Da La bianca Torre di Ecthelion del 11/04/2018. Foto da articolo
Il 19 aprile si chiuderà un pezzo di storia, addirittura di Novecento. Nella Cuba sempre orgogliosamente comunista non comanderà più un Castro. Il potere passerà nelle mani di Miguel Mario Díaz-Canel Bermúdez, il numero due del regime, assieme vicepresidente (dal 2013) e viceprimo ministro (dal 2012). Prima, dal 2009, era stato ministro dell’Istruzione superiore.
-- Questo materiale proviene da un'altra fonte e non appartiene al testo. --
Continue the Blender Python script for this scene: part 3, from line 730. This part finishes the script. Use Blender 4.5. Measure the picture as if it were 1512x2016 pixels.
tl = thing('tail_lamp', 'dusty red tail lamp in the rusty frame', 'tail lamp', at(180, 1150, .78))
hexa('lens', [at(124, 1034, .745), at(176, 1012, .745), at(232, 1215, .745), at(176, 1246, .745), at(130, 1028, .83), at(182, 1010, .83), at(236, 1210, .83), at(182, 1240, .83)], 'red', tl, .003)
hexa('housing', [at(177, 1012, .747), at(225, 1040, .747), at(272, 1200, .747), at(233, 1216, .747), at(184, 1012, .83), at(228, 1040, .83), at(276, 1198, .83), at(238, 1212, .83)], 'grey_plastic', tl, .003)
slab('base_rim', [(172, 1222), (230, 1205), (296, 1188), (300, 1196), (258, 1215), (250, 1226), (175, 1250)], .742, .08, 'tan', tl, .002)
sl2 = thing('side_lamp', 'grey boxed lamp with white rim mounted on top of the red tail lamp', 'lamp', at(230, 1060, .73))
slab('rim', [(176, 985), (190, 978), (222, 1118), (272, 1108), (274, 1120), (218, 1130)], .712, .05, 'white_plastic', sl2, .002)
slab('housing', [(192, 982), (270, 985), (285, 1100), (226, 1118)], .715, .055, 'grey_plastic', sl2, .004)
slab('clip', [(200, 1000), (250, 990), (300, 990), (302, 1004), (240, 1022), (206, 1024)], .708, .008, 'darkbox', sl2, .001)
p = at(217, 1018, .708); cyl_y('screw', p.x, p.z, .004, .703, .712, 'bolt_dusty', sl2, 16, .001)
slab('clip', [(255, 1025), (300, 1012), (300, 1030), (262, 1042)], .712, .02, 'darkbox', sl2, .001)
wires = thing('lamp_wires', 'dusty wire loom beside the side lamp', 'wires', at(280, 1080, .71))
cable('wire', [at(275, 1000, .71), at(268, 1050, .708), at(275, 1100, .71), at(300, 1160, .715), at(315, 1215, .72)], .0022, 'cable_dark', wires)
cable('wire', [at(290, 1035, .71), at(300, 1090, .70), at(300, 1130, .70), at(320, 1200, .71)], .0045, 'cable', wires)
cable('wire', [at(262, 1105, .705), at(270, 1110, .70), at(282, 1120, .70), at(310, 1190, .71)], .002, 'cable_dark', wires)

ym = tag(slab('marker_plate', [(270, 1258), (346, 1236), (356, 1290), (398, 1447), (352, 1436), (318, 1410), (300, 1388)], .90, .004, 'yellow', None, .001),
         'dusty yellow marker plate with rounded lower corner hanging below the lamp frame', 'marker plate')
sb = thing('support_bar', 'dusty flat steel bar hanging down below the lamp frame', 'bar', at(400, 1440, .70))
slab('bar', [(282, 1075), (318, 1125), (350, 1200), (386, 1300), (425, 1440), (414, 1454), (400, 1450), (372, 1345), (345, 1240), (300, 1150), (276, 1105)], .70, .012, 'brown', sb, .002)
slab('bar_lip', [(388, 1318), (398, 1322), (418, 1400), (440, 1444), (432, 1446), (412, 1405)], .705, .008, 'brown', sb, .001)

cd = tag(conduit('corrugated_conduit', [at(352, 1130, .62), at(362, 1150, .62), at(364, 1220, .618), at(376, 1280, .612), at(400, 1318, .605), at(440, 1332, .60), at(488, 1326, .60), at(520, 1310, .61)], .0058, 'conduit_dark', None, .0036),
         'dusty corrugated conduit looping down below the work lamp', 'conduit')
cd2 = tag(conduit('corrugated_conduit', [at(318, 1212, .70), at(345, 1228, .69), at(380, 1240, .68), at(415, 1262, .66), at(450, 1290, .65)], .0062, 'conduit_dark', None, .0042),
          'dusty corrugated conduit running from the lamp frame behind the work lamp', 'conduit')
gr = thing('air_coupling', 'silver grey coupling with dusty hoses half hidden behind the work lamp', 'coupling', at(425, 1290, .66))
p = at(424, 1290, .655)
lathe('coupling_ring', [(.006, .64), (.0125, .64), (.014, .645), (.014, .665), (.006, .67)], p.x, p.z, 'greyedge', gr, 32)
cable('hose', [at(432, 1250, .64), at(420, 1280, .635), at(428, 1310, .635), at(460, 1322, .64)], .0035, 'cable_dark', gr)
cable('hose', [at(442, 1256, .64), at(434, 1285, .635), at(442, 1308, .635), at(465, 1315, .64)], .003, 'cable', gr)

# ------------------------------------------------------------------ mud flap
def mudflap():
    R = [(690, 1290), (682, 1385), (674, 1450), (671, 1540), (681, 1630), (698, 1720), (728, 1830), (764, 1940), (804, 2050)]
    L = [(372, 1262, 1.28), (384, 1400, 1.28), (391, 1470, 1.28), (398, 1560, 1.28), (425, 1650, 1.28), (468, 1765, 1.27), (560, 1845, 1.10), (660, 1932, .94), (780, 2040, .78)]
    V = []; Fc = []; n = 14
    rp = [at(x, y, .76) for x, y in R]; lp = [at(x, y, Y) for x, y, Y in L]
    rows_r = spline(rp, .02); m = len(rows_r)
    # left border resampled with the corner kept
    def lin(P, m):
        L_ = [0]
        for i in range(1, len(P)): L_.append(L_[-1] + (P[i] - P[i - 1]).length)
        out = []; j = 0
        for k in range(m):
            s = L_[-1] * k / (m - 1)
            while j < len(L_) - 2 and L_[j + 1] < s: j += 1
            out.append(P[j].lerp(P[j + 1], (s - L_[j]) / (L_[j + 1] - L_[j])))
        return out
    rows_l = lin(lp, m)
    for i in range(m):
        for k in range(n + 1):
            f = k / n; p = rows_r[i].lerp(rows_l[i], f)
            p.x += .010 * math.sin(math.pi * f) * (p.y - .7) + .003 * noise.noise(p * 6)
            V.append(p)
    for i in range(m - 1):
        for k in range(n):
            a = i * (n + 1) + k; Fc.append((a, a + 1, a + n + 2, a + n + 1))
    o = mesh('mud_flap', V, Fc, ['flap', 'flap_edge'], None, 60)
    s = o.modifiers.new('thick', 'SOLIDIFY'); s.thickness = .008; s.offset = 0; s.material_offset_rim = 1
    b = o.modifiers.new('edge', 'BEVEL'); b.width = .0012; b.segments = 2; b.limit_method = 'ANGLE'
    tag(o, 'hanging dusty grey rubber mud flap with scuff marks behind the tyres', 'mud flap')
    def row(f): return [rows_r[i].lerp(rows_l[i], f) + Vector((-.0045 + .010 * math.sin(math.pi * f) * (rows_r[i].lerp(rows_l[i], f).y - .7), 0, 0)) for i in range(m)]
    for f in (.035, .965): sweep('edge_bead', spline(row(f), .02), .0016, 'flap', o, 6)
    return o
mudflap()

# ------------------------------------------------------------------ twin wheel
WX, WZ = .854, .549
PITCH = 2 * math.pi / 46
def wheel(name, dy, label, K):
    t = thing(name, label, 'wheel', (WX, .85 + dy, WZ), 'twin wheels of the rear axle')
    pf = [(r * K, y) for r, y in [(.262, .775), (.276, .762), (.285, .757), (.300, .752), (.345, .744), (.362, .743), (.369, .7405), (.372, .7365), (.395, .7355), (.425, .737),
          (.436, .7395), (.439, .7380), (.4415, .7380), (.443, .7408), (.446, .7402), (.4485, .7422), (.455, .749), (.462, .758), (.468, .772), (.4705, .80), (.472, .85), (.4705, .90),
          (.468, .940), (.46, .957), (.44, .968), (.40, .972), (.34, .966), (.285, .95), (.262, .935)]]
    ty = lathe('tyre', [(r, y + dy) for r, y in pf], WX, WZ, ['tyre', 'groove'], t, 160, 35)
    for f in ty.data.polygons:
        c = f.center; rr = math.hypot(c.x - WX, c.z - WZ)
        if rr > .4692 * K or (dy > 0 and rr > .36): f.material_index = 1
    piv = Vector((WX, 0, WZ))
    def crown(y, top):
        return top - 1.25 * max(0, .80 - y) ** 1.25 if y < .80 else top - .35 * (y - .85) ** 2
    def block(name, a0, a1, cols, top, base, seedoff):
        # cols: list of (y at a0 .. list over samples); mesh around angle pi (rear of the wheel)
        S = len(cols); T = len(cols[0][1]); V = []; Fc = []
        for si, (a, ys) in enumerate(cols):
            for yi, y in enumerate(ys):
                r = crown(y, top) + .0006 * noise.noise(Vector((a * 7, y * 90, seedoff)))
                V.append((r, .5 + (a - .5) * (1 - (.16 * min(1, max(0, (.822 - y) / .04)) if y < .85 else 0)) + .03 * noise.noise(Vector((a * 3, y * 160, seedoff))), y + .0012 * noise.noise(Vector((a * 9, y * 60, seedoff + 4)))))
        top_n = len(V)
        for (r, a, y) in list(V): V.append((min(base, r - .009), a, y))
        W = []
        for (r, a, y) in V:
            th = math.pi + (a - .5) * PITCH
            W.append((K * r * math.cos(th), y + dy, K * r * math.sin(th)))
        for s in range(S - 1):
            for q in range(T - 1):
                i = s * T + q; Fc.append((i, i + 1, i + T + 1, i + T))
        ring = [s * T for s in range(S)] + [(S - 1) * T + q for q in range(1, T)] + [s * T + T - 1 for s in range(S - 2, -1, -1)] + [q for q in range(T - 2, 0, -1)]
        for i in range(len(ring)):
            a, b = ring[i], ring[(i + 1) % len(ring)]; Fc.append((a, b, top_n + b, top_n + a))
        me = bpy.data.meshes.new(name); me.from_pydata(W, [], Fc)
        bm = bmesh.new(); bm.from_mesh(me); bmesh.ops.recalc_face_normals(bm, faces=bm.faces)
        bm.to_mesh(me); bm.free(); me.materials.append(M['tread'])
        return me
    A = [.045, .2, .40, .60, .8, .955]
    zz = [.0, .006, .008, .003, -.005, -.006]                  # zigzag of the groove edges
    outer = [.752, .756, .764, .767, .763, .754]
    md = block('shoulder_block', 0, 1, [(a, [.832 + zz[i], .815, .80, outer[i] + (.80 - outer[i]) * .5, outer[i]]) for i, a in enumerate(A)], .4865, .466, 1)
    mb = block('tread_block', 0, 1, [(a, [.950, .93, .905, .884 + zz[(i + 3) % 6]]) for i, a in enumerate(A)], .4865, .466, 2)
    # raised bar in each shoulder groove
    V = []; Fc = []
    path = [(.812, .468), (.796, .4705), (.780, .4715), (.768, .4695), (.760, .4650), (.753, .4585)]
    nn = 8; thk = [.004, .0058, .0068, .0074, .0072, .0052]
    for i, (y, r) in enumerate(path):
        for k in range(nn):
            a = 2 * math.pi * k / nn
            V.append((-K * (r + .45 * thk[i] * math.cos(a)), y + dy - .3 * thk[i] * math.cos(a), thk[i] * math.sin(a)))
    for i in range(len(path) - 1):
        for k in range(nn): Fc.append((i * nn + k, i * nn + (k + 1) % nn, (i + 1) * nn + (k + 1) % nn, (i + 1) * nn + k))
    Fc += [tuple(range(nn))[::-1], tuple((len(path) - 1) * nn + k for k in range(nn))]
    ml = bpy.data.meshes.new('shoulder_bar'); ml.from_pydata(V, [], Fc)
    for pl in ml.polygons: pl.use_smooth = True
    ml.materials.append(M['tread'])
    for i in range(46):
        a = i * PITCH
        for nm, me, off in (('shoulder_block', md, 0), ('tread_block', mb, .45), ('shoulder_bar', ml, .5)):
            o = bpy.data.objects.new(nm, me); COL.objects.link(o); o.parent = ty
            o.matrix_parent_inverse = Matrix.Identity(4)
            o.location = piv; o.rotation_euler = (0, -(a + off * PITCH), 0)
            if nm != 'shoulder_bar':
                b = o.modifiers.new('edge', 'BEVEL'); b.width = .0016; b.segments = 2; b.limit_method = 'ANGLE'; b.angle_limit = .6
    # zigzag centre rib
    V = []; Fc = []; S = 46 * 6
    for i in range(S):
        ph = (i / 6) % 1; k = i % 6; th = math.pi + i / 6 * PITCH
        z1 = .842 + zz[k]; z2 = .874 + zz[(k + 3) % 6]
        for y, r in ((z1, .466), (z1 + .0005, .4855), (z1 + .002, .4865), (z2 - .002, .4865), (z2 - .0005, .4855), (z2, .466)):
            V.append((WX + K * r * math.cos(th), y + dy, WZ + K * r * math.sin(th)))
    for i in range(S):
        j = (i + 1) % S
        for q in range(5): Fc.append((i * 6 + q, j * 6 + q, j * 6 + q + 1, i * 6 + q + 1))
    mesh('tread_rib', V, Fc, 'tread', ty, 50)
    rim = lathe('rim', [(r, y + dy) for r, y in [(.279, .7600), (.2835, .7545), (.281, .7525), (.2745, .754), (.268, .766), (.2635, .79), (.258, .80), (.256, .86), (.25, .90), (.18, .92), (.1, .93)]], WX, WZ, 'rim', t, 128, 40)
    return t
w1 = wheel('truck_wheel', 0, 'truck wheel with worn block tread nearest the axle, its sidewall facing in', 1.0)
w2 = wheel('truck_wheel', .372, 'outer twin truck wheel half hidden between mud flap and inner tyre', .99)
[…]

Ma davvero il castrismo andrà in soffitta?
Nato nel 1960, ingegnere elettronico nel 1982 nell’Universidad Central “Marta Abreu” de Las Villas nella “mitica” Santa Clara, specialista delle radicomunicazioni nella difesa antiaerea dal 1982 al 1985, poi docente universitario, ha vissuto la stagione dell’interventismo militare cubano che eterodiresse movimenti terroristici e governi marxisti in America Latina e in Africa. Nel 1987 e nel 1989 operò infatti presso il governo sandinista del Nicaragua impegnato nella guerra ai Contras. Quindi, gradino dopo gradino, di organizzazione giovanile provinciale in struttura politica nazionale, nel 2003 è finalmente entrato nell’Ufficio politico del Comitato Centrale del Partito Comunista di Cuba.
Di Díaz-Canel come erede del potere cubano si parla dal 24 febbraio 2013, quando Raúl Castro fu eletto presidente per il secondo mandato quinquennale e annunciò che sarebbe pure stato l’ultimo, scegliendo lui, lo stesso giorno, come vice destinato a succedergli in virtù delle sue doti ideologiche e organizzative.
Ora, la prima cosa che salta agli occhi è che il regime nazional-comunista cubano è dinastico. Come la Corea del Nord. Fidel Castro fino al ritiro nel 2008, poi il fratello Raúl e ora il delfino imposto agli apparti e al popolo liberi solo di applaudire. La seconda è che quando a Cuba si dice “elezione” si parla di forma, non di sostanza. A eleggere il presidente è l’Assemblea nazionale del potere popolare, il parlamento monocamerale che viene però designato dai cittadini in un sistema che ammette solo candidati senza partiti. I rivoluzionari cubani ne parlano con vanto, ma vuol dire che l’unico partito ammesso è quello comunista. Ebbene, giovedì della settimana ventura il parlamento “sceglierà” il nuovo presidente da un lista uninominale, ed è pure prevista l’unanimità. Chissà se chi si è scandalizzato per le percentuali bulgare delle rielezioni di Vladimir Putin in Russia e di Viktor Orbán in Ungheria si straccerà analogamente le vesti.
Ma il punto è cosa attendersi da un uomo cresciuto a pane e castrismo. È ciò che si chiede sul quotidiano The Hill John Caulfield, dal 2011 al 2014 direttore della U.S. Interests Section nell’ambasciata svizzera a Cuba (la rappresentanza diplomatica americana di allora), poi cofondatore, nel 2015 della Innovadores Foundation che a Greenwood, Connecticut, addestra giovani imprenditori cubani.
Alle spalle di Díaz-Canel resta infatti sempre la vecchia guardia, capitanata da Raúl Castro, il quale non sarà più presidente del Paese, ma rimarrà segretario del PC. E Castro jr. è l’uomo che, costretto dagli eventi (la scomparsa dell’URSS che pagava i conti del comunismo caraibico), ha concesso qualche piccola libertà, libertà con cui una piccola parte dei cubani si è improvvisata imprenditrice riuscendo a elevare il proprio tenore di vita (facile, visto il livello di partenza), ma libertà che poi, non appena il PC ha preso a considerare una minaccia i lavoratori non statali, ha bloccato. Scrive Caulfield che l’estate scorsa Raúl «si è assunto personalmente la responsabilità degli “errori” congelando la concessione della maggior parte delle licenze per nuove imprese e nuovi lavori in proprio». Toccherà a lui a essere il riformatore di Cuba in un contesto in cui «il partito ha rigettato qualsiasi sistema che possa generare capitale privato»? L’unico modo per salvare quel che resta del comunismo a Cuba è infatti imboccare la via cinese, ovvero sfruttare il mercato (degli altri) controllando rigidamente tutto e tutti. Ma bisogna essere capaci e disposti ad ammettere che l’unica cosa che in un regime comunista un po’ funziona è ciò che non è comunista. Secondo Caulfield, a Cuba di gente così non ce n’è moltissima.